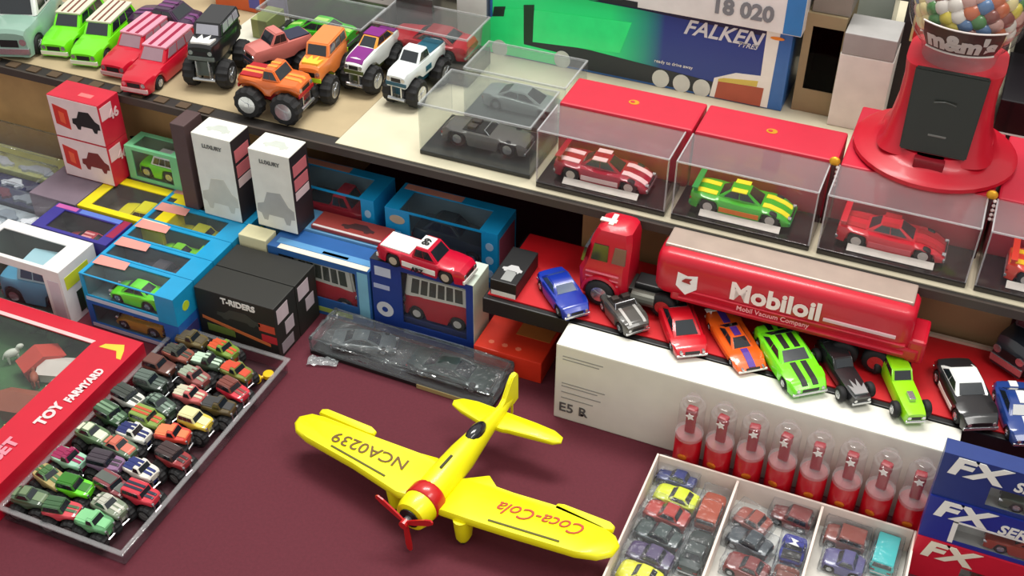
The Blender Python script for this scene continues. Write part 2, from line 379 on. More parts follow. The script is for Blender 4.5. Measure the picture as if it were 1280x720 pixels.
# raised shelf at the back
SZ, SY = .215, 1.160
t = thing('raised_shelf', 'cream topped raised shelf with a dark front edge at the back of the table', 'shelf', (0, 0, .197))
obj('shelf_board', box(NB(), -1.8, .5, SY+.004, 1.92, .0085, .0165, .001), M((40, 36, 33), .6), t)
obj('shelf_paper', box(NB(), -.74, .5, SY+.010, 1.92, .0166, .018), M((206, 198, 172), .75, 0, 0, .1, 12), t)['label'] = 'cream paper covering on the right'
obj('shelf_paper', box(NB(), -1.8, -.7405, SY+.024, 1.92, .0166, .018), M((176, 158, 124), .8, 0, 0, .08, 20), t)['label'] = 'tan cardboard covering on the left'
obj('front_edge', box(NB(), -1.8, .5, SY, SY+.0038, .0065, .0178), M((66, 58, 52), .5), t)
bm = NB()
for i in range(12): box(bm, -1.36+i*.037, -1.342+i*.037, SY+.006, SY+.02, .0167, .0186)
obj('tape_strip', bm, M((84, 66, 46), .7), t)
TAN = M((188, 148, 98), .8, 0, 0, .1, 25); TAN2 = M((160, 124, 80), .8, 0, 0, .1, 25)
def handlebox(name, label, x0, x1, y0, y1, z0, z1, m, holes=()):
    r, fs = carton(name, label, 'cardboard box', x0, x1, y0, y1, z0, z1, m)
    for h in holes: decal(r, fs['front'], disc(h[0], h[1], h[2], 14, h[3]), M((50, 36, 24), .9), 'hand_hole')
    return r, fs
handlebox('cardboard_carton', 'long tan cardboard carton with dark hand holes holding up the shelf at far left', -1.79, -.845, 1.205, 1.6, .0005, .2050, TAN, ((.73, .55, .02, 1.1), (.80, .5, .025, 1.), (.93, .6, .016, 2.)))
handlebox('cardboard_carton', 'tan carton under the shelf behind the red truck cab', -.405, -.24, 1.215, 1.5, .0005, .2050, TAN2)
handlebox('cardboard_carton', 'brown carton under the shelf to the right of the tanker trailer', -.06, .126, 1.215, 1.5, .0005, .2050, M((170, 134, 96), .8, 0, 0, .06, 20))

# lower tier with red mat
t = thing('low_riser', 'low black riser covered with a red mat, in front of the shelf', 'riser', (0, 0, 0))
obj('riser_board', box(NB(), -.478, .5, 1.058, 1.206, .095, .118, .0015), BLK, t)
obj('red_mat', box(NB(), -.474, .5, 1.066, 1.205, .1182, .12), M((196, 16, 26), .55, 0, .1, .05, 60), t)
for x in (-.37, .05, .45): obj('support_block', box(NB(), x-.012, x+.012, 1.12, 1.2, 0, .0948), BLK, t)
obj('edge_strip', box(NB(), .015, .115, 1.2, 1.205, .1202, .124), M((210, 190, 170), .5), t)
TZ = .12

# ================================================================== WHITE BOX, TUBES, CASES ON RISER
r, fs = carton('white_box', 'long plain white carton standing on edge behind the red tubes', 'box', -.362, .098, 1.012, 1.055, 0, .119, M((226, 224, 212), .55, 0, 0, .03), bev=.002)
DK = M((90, 90, 88), .6)
for i, (v, l) in enumerate(((.86, .11), (.82, .1), (.5, .12), (.46, .1), (.38, .11), (.3, .09))):
    decal(r, fs['front'], rect(.02, v, .02+l, v+.012), M((150, 150, 144), .6), 'printed_line')
ftext(r, fs['front'], 'E5 R', .055, .17, .02, DK, bold=.01); decal(r, fs['front'], disc(.08, .13, .006, 10, 3), BLK, 'printed_mark')
RTUBE = M((176, 8, 26), .3, 0, .4, .04)
for i in range(8):
    x = -.186+i*.0362; y = .9872
    d = ('leftmost of the eight red tubes with clear caps', 'second red clear topped tube from the left of the row', 'third red clear topped tube from the left of the row',
         'fourth red clear topped tube from the left of the row', 'fifth red clear topped tube from the left of the row', 'third red clear topped tube from the blue boxes',
         'second red clear topped tube from the blue boxes', 'rightmost red clear topped tube, beside the stack of blue boxes')[i]
    t = thing('clear_topped_tube', d, 'tube', (x, y, 0), random.uniform(-.3, .3), 'red and clear tubes')
    obj('tube_base', lathe(NB(), [(.014, 0), (.0158, .001), (.0158, .061), (.0145, .063)]), RTUBE, t, 40)
    obj('clear_cap', lathe(NB(), [(.0152, .0635), (.0152, .106), (.0148, .1085), (.012, .109), (.012, .112), (.0085, .1125), (.0085, .1195), (.007, .12)], cap=True), CLEAR((246, 240, 240), .14, .10), t, 40)
    obj('cap_ring', lathe(NB(), [(.0162, .061), (.0166, .0625), (.0166, .065), (.0162, .0665)]), CLEAR((240, 225, 225), .2, .3), t, 40)
    q = obj('miniature_figure', box(box(NB(), -.006, .006, -.0035, .0035, 0.0637, .089, .003), -.0065, .0065, -.005, .005, .089, .1035, .003), M((150, 16, 34), .4), t)
    obj('painted_glint', slab(NB(), (Vector((0, -.0056, .094)), Vector((1, 0, 0)), Vector((0, 0, 1)), Vector((0, -1, 0))), [((.0055 if k % 2 else .0028)*math.cos(k*PI/5), (.0055 if k % 2 else .0028)*math.sin(k*PI/5)) for k in range(10)], 0, .0008), M((240, 236, 232), .4), t)  # white star paints the glint on the clear cap
    obj('gold_badge', slab(NB(), (Vector((0, -.0157, .038)), Vector((1, 0, 0)), Vector((0, 0, 1)), Vector((0, -1, 0))), disc(0, 0, .0055, 14, .7), -.0005, .0006), M((214, 120, 30), .3, .6), t)

# red and orange flat box in the dark gap
r, fs = carton('orange_red_box', 'flat orange red carton lying in the gap left of the white box', 'box', -.492, -.398, 1.06, 1.135, 0, .034, M((222, 50, 24), .5, 0, .1))
for i in range(3): decal(r, fs['top'], disc(.2+i*.2, .2, .045, 6, 1.1), M((240, 120, 90), .5), 'printed_star')
decal(r, fs['top'], rect(.45, .55, .95, .9), M((196, 110, 50), .5), 'printed_panel')

# ---- stack of three boxes at the right
NAVY = M((28, 52, 118), .4, 0, .1); BLUE = M((28, 46, 140), .4, 0, .1); REDC = M((206, 26, 52), .45, 0, .1)
for i, (m, s, sfx, lb) in enumerate(((REDC, 'FX', '', 'red car box with cream FX lettering, bottom of the stack of three at right'), (BLUE, 'FX', 'SERIES', 'royal blue car box with FX SERIES lettering, middle of the stack of three at right'), (NAVY, 'FX', 'SERIES', 'dark navy car box on top of the stack of three at right'))):
    z0 = i*.0612; y0 = .938+i*.002
    r, fs = winbox('windowed_box', lb, .0785, .25, y0, y0+.022, z0, z0+.061, m, {'front': (.2 if i == 1 else .3, .08, .97, .52)}, M((190, 190, 184), .6), group='boxes of the FX stack', cat='box')
    lm = M((240, 236, 214), .5) if i == 0 else WHT
    ftext(r, fs['front'], s, .19, .76, .031, lm, bold=.045, sx=1.4, shear=.2); 
    if sfx: ftext(r, fs['front'], sfx, .56, .68, .018, lm, bold=.03, shear=.2)
    if i == 1:
        for q in (rect(.17, .04, .2, .56), rect(.17, .53, .97, .57)): decal(r, fs['front'], q, WHT, 'window_border')
    L2 = ((150, 60, 40), (160, 60, 40), (70, 84, 70))[i]
    vehicle('boxed_car', ('brick coloured car inside the red box at the bottom of the right stack', 'brick red car behind the window of the royal blue box', 'grey green car behind the window of the top navy box')[i], 'toy car', (.185, y0+.011, z0+.003), PI, .085, .0165, .026, 'sedan', paint(L2), mini=True)

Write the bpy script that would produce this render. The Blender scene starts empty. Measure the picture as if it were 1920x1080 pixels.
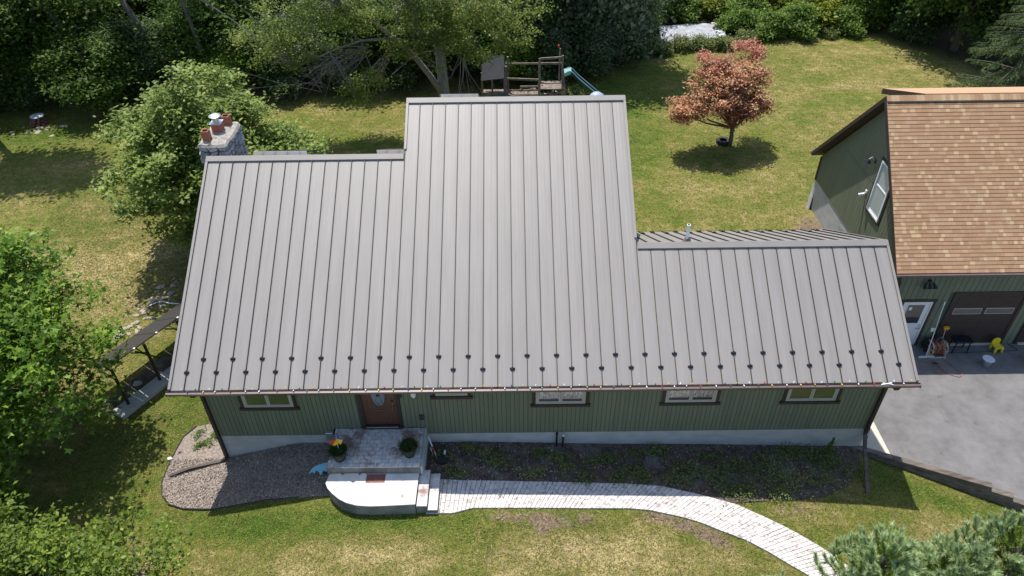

* _Requirements_
Go back to the entries above and restate word for word every line from the first through the one that contains "handlebox('cardboard_carton', 'brown carton", leaving the pictures behind.

* _Solution for this exercise_
The Blender Python script for this scene continues. Write part 2, from line 379 on. More parts follow. The script is for Blender 4.5. Measure the picture as if it were 1280x720 pixels.
# raised shelf at the back
SZ, SY = .215, 1.160
t = thing('raised_shelf', 'cream topped raised shelf with a dark front edge at the back of the table', 'shelf', (0, 0, .197))
obj('shelf_board', box(NB(), -1.8, .5, SY+.004, 1.92, .0085, .0165, .001), M((40, 36, 33), .6), t)
obj('shelf_paper', box(NB(), -.74, .5, SY+.010, 1.92, .0166, .018), M((206, 198, 172), .75, 0, 0, .1, 12), t)['label'] = 'cream paper covering on the right'
obj('shelf_paper', box(NB(), -1.8, -.7405, SY+.024, 1.92, .0166, .018), M((176, 158, 124), .8, 0, 0, .08, 20), t)['label'] = 'tan cardboard covering on the left'
obj('front_edge', box(NB(), -1.8, .5, SY, SY+.0038, .0065, .0178), M((66, 58, 52), .5), t)
bm = NB()
for i in range(12): box(bm, -1.36+i*.037, -1.342+i*.037, SY+.006, SY+.02, .0167, .0186)
obj('tape_strip', bm, M((84, 66, 46), .7), t)
TAN = M((188, 148, 98), .8, 0, 0, .1, 25); TAN2 = M((160, 124, 80), .8, 0, 0, .1, 25)
def handlebox(name, label, x0, x1, y0, y1, z0, z1, m, holes=()):
    r, fs = carton(name, label, 'cardboard box', x0, x1, y0, y1, z0, z1, m)
    for h in holes: decal(r, fs['front'], disc(h[0], h[1], h[2], 14, h[3]), M((50, 36, 24), .9), 'hand_hole')
    return r, fs
handlebox('cardboard_carton', 'long tan cardboard carton with dark hand holes holding up the shelf at far left', -1.79, -.845, 1.205, 1.6, .0005, .2050, TAN, ((.73, .55, .02, 1.1), (.80, .5, .025, 1.), (.93, .6, .016, 2.)))
handlebox('cardboard_carton', 'tan carton under the shelf behind the red truck cab', -.405, -.24, 1.215, 1.5, .0005, .2050, TAN2)
handlebox('cardboard_carton', 'brown carton under the shelf to the right of the tanker trailer', -.06, .126, 1.215, 1.5, .0005, .2050, M((170, 134, 96), .8, 0, 0, .06, 20))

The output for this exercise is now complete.